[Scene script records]

>> start

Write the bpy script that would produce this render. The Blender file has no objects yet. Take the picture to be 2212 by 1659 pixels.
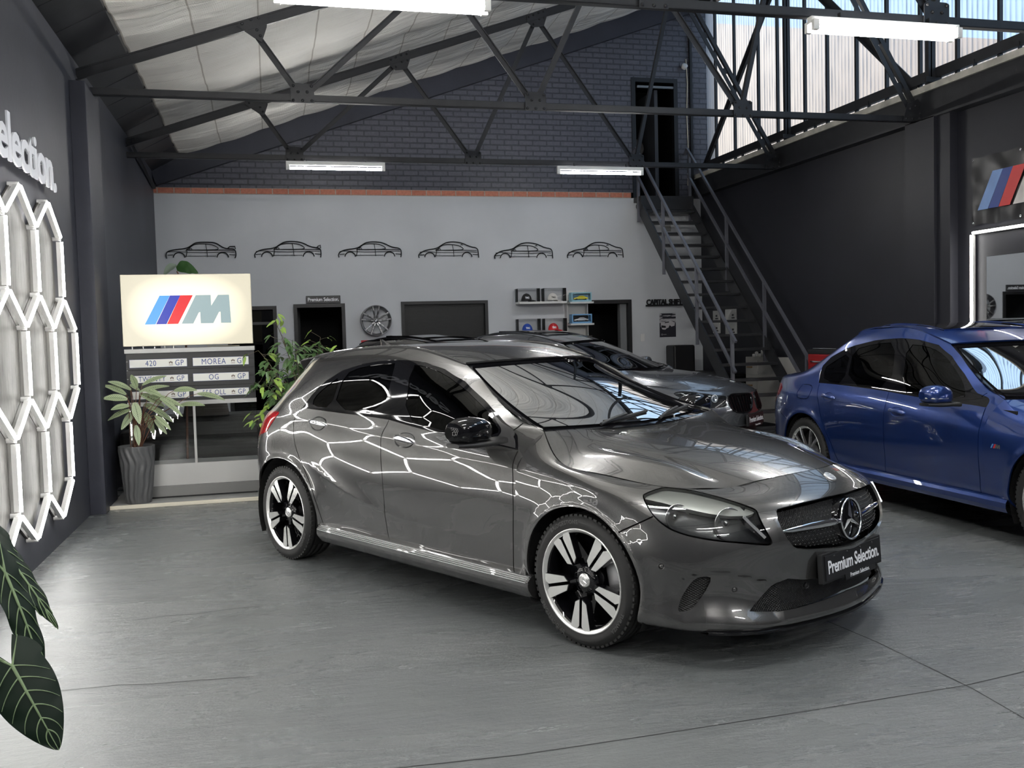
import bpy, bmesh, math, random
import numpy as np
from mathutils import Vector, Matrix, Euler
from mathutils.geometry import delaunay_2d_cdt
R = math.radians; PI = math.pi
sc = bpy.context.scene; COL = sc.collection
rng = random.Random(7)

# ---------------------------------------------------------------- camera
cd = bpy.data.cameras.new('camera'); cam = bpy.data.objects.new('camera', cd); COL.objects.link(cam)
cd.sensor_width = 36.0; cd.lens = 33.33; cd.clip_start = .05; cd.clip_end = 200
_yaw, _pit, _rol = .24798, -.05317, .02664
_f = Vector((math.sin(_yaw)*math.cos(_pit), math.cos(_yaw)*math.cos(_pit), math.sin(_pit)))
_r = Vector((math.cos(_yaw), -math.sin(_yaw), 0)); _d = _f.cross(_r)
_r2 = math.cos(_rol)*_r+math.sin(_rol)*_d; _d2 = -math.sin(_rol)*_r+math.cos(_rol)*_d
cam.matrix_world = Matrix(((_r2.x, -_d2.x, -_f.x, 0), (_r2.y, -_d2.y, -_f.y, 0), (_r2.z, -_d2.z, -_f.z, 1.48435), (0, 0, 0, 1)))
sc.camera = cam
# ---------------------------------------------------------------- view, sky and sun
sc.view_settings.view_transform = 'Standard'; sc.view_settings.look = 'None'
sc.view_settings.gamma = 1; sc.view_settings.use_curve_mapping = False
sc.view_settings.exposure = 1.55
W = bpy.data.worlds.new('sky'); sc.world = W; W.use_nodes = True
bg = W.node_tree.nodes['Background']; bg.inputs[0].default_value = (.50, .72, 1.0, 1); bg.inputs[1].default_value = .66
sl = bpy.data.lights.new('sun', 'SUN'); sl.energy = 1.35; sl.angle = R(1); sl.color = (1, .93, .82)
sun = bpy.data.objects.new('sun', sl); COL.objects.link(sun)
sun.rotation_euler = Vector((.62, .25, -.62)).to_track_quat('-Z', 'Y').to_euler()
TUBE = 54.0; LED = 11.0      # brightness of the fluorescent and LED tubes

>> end
>> start

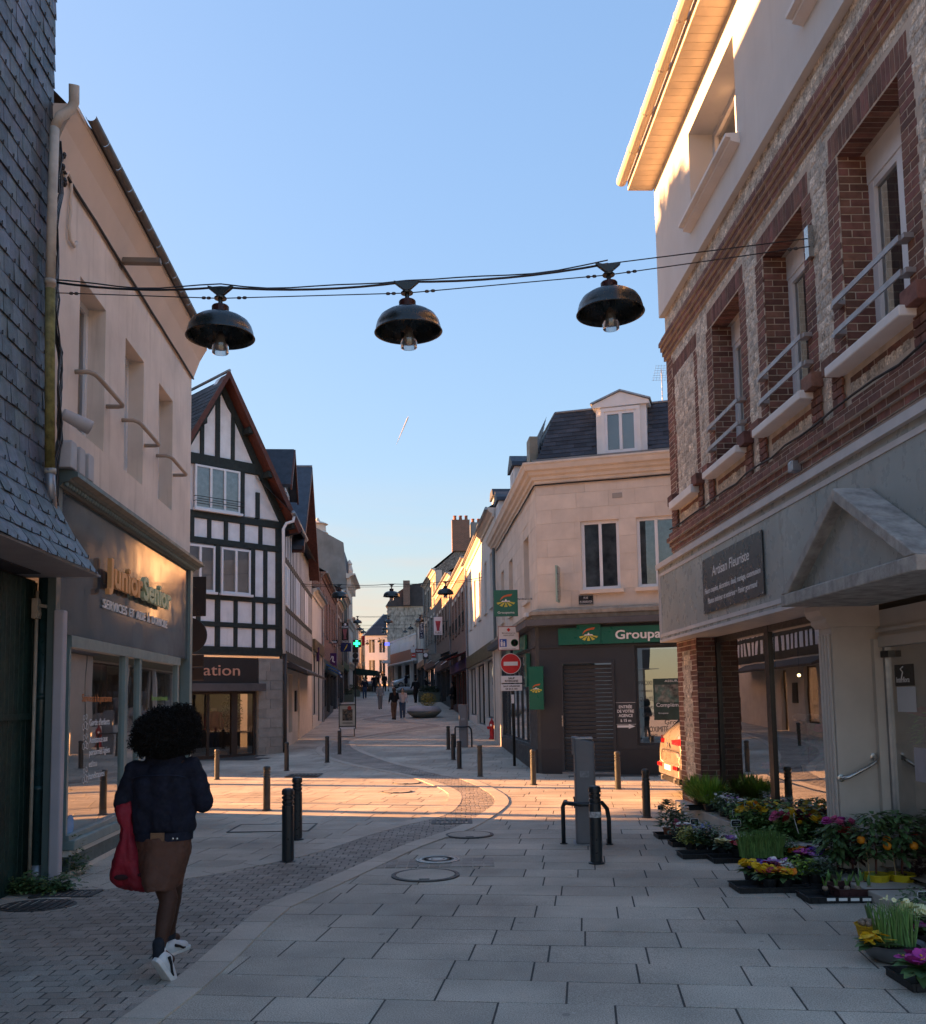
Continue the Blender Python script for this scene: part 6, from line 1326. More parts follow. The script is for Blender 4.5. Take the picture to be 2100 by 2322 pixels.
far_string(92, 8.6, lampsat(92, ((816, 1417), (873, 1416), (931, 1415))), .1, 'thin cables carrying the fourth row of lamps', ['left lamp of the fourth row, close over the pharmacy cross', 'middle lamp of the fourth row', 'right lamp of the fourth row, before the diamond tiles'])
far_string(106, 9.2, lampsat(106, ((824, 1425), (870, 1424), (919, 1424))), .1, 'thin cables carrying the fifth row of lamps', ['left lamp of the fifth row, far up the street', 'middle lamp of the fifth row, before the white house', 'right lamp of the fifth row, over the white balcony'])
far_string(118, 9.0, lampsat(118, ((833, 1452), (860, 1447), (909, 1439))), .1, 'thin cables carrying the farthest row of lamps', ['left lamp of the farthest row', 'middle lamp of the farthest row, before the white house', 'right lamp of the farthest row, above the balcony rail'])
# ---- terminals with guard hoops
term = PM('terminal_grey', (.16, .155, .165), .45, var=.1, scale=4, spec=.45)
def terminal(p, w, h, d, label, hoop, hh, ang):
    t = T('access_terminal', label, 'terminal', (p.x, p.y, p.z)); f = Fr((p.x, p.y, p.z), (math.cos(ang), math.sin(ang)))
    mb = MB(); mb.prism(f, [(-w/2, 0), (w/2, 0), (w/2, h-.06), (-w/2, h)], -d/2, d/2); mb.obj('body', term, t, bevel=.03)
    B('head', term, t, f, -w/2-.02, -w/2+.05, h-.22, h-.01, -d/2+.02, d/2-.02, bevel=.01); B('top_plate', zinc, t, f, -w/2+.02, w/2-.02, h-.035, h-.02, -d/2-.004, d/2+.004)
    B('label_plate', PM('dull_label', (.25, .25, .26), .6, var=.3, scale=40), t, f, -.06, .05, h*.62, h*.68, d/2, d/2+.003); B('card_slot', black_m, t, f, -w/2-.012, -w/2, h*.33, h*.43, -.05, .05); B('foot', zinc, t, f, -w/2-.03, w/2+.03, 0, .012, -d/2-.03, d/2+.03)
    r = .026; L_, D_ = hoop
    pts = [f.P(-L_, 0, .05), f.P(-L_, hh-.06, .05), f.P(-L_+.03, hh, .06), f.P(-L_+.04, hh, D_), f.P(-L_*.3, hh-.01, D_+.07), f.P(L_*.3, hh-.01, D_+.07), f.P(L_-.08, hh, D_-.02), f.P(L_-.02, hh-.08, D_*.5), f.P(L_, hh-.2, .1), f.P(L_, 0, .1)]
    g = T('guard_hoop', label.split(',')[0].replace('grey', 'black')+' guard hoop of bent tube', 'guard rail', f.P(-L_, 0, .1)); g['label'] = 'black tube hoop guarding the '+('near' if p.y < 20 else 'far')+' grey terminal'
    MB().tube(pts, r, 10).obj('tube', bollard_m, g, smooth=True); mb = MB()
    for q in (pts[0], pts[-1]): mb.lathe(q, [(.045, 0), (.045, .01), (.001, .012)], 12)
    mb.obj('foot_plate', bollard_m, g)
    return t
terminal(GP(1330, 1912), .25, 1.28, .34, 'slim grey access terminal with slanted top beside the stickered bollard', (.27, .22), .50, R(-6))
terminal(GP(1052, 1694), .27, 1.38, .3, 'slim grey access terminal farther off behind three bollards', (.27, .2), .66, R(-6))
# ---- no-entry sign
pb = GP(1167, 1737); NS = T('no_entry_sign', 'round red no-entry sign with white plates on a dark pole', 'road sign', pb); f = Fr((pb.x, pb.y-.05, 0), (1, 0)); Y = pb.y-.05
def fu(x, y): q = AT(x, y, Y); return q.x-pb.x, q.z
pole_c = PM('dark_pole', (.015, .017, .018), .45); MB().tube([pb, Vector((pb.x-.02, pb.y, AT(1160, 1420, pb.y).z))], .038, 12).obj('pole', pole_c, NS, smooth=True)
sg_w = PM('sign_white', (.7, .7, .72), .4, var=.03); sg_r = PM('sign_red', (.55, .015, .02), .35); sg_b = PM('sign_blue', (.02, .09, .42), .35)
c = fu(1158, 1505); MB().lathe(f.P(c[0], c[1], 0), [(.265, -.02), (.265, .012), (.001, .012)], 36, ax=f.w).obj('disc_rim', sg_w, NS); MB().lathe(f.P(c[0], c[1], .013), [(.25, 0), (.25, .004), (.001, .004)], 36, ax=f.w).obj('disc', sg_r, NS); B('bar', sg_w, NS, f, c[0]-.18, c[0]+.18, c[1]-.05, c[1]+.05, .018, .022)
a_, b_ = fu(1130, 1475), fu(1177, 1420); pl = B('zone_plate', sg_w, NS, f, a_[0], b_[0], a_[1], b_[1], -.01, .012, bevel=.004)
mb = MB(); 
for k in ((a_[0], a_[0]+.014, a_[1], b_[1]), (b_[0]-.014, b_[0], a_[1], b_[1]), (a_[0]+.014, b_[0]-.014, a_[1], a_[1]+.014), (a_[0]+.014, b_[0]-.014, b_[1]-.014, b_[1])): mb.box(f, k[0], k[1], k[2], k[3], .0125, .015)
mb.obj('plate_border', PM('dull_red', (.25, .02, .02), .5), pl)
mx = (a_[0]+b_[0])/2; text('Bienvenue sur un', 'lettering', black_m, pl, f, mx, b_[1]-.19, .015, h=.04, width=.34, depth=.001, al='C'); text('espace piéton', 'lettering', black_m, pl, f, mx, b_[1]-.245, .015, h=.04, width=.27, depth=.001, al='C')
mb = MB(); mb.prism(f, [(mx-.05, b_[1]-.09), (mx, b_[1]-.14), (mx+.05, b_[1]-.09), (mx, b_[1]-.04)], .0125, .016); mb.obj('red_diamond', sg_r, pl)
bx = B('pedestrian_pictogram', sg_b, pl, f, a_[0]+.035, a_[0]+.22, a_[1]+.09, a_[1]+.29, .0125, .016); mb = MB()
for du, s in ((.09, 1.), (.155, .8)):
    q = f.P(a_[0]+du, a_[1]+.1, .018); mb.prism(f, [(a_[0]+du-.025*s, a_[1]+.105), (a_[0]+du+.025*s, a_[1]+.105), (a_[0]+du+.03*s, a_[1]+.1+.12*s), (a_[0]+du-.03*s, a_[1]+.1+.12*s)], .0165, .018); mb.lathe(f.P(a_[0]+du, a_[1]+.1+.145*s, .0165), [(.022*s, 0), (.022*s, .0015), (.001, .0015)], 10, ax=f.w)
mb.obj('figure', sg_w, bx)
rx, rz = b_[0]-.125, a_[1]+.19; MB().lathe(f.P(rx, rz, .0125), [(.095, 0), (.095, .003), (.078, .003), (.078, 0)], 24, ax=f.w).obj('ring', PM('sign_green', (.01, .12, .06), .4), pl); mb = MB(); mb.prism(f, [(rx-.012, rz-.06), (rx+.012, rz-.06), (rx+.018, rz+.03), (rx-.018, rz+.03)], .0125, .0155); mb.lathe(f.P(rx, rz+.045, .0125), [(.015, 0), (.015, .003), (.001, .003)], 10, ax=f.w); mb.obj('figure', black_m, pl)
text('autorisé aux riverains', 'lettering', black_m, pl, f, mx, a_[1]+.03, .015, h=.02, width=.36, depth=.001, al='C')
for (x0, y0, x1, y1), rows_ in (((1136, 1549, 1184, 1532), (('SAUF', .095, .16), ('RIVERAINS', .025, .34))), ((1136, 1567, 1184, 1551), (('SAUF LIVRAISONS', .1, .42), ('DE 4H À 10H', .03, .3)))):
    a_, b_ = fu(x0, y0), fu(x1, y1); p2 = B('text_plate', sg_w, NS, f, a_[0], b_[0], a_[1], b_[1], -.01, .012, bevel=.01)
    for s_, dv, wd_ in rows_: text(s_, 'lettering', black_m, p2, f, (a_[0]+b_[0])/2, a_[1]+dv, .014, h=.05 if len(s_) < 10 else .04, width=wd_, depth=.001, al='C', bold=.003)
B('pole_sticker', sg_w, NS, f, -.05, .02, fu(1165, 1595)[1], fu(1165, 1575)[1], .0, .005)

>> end
>> start

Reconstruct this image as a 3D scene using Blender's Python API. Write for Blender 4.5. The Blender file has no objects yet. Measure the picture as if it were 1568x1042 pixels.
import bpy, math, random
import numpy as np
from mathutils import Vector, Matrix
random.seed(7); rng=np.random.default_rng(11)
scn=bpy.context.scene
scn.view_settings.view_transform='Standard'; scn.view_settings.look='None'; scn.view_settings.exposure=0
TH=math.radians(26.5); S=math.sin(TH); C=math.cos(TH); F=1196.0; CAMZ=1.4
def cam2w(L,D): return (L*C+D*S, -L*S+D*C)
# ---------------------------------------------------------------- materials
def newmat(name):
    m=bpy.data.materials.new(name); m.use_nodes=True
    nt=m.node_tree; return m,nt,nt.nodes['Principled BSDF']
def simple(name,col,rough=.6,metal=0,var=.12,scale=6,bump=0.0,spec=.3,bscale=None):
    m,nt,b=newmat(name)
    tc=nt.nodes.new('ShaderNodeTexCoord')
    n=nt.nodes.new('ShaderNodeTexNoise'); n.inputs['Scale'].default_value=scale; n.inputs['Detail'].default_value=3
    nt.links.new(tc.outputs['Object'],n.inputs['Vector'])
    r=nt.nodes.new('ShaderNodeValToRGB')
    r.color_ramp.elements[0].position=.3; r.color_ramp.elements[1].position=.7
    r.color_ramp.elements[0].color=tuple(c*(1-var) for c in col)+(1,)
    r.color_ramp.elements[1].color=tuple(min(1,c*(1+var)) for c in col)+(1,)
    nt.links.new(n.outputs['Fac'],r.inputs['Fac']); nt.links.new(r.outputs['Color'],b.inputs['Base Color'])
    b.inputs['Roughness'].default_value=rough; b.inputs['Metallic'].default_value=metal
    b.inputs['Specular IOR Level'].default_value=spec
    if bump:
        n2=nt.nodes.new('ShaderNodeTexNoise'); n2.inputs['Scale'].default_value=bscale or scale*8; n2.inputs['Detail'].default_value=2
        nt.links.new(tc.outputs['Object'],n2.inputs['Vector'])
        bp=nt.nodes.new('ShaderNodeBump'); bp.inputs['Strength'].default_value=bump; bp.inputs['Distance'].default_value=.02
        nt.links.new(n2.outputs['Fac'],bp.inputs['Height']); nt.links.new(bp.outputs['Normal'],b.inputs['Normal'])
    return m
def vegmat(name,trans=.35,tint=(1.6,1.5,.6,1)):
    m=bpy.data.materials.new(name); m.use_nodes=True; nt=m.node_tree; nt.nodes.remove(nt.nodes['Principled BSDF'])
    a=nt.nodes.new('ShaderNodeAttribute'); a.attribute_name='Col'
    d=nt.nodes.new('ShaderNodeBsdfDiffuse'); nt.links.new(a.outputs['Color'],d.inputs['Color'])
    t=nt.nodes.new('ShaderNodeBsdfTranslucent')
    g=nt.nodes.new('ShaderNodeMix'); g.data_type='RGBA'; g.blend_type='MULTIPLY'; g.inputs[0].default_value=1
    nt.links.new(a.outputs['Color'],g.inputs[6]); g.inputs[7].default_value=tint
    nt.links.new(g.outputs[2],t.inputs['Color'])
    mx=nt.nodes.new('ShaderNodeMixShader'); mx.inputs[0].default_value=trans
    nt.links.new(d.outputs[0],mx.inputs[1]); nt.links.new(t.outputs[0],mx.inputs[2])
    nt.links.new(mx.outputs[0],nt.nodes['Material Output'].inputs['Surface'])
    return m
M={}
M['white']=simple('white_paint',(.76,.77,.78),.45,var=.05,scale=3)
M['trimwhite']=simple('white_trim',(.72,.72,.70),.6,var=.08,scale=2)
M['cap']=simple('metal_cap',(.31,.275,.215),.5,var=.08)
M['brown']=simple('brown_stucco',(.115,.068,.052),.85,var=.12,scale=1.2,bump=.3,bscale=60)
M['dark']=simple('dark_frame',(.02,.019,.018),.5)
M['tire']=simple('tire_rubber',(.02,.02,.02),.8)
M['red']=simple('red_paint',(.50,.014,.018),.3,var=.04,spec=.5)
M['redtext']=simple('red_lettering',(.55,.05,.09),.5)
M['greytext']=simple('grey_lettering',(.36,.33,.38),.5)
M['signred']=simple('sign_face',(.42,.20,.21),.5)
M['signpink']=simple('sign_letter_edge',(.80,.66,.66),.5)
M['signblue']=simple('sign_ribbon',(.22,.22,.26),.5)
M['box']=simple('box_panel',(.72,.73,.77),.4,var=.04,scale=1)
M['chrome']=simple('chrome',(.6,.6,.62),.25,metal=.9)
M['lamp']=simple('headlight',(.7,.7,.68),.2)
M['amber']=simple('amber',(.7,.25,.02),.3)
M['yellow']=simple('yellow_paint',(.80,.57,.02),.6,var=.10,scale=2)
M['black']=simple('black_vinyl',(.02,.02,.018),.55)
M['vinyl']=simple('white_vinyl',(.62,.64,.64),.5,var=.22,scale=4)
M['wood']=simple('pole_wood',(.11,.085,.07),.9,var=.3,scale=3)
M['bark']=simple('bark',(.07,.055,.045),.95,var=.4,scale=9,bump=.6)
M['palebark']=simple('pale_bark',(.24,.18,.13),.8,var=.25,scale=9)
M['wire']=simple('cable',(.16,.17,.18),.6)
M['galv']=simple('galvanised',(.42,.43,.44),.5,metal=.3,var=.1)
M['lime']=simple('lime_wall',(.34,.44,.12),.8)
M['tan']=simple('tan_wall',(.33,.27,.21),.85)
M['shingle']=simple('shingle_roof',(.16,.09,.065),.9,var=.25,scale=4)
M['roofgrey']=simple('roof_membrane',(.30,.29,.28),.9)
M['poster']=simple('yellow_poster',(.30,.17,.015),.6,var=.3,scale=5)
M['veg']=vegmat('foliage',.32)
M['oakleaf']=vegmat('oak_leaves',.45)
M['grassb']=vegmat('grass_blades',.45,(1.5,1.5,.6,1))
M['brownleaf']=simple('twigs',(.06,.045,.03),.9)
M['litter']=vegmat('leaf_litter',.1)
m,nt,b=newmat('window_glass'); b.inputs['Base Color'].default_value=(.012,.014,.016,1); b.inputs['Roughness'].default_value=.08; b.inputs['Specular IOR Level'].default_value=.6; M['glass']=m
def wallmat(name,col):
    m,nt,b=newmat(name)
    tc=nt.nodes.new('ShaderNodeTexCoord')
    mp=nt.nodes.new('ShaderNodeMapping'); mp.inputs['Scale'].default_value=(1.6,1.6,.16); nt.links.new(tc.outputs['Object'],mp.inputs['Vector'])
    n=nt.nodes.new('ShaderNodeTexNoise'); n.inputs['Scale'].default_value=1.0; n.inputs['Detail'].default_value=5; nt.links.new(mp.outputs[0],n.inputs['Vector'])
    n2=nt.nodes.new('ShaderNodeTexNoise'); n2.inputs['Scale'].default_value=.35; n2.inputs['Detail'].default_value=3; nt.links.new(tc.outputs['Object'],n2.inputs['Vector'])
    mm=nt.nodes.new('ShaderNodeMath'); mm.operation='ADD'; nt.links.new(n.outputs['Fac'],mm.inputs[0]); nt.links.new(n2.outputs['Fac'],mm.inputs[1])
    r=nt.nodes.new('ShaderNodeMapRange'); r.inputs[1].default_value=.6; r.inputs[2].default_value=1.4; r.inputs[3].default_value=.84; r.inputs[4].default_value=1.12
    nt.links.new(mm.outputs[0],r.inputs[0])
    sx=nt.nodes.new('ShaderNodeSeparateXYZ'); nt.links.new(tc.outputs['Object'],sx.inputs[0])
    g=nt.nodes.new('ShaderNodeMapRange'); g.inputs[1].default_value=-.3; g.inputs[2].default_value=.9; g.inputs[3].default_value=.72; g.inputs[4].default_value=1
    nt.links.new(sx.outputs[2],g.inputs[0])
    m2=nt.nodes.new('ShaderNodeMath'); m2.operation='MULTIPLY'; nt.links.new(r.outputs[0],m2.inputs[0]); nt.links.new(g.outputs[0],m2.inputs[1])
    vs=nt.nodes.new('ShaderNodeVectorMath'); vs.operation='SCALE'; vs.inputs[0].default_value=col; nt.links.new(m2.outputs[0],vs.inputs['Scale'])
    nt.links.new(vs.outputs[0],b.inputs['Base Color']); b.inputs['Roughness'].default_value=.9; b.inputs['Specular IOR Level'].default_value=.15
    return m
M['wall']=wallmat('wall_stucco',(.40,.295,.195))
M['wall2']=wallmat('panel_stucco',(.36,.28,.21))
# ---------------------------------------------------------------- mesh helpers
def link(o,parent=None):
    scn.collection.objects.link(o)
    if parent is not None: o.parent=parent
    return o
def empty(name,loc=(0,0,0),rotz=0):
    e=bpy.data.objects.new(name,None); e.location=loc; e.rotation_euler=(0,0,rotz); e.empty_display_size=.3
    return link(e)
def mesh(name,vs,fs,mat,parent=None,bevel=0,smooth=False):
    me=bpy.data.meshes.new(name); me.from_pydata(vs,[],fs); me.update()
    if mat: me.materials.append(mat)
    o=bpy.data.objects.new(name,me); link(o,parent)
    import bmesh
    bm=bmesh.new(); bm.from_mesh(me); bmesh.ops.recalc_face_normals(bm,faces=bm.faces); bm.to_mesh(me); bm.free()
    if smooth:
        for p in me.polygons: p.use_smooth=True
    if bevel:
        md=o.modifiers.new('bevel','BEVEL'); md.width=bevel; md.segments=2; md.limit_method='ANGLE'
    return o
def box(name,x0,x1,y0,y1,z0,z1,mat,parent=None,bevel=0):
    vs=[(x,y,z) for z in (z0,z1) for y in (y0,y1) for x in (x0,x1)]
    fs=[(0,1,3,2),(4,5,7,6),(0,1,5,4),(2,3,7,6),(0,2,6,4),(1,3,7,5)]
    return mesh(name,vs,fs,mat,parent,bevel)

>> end

Above is a listing; print exactly its lines from the one with "nt.links.new(sx.outputs[2],g.inputs[0])" through the one with "M['wall']=wallmat('wall_stucco',(.40,.295,.195))", and no other lines.

    nt.links.new(sx.outputs[2],g.inputs[0])
    m2=nt.nodes.new('ShaderNodeMath'); m2.operation='MULTIPLY'; nt.links.new(r.outputs[0],m2.inputs[0]); nt.links.new(g.outputs[0],m2.inputs[1])
    vs=nt.nodes.new('ShaderNodeVectorMath'); vs.operation='SCALE'; vs.inputs[0].default_value=col; nt.links.new(m2.outputs[0],vs.inputs['Scale'])
    nt.links.new(vs.outputs[0],b.inputs['Base Color']); b.inputs['Roughness'].default_value=.9; b.inputs['Specular IOR Level'].default_value=.15
    return m
M['wall']=wallmat('wall_stucco',(.40,.295,.195))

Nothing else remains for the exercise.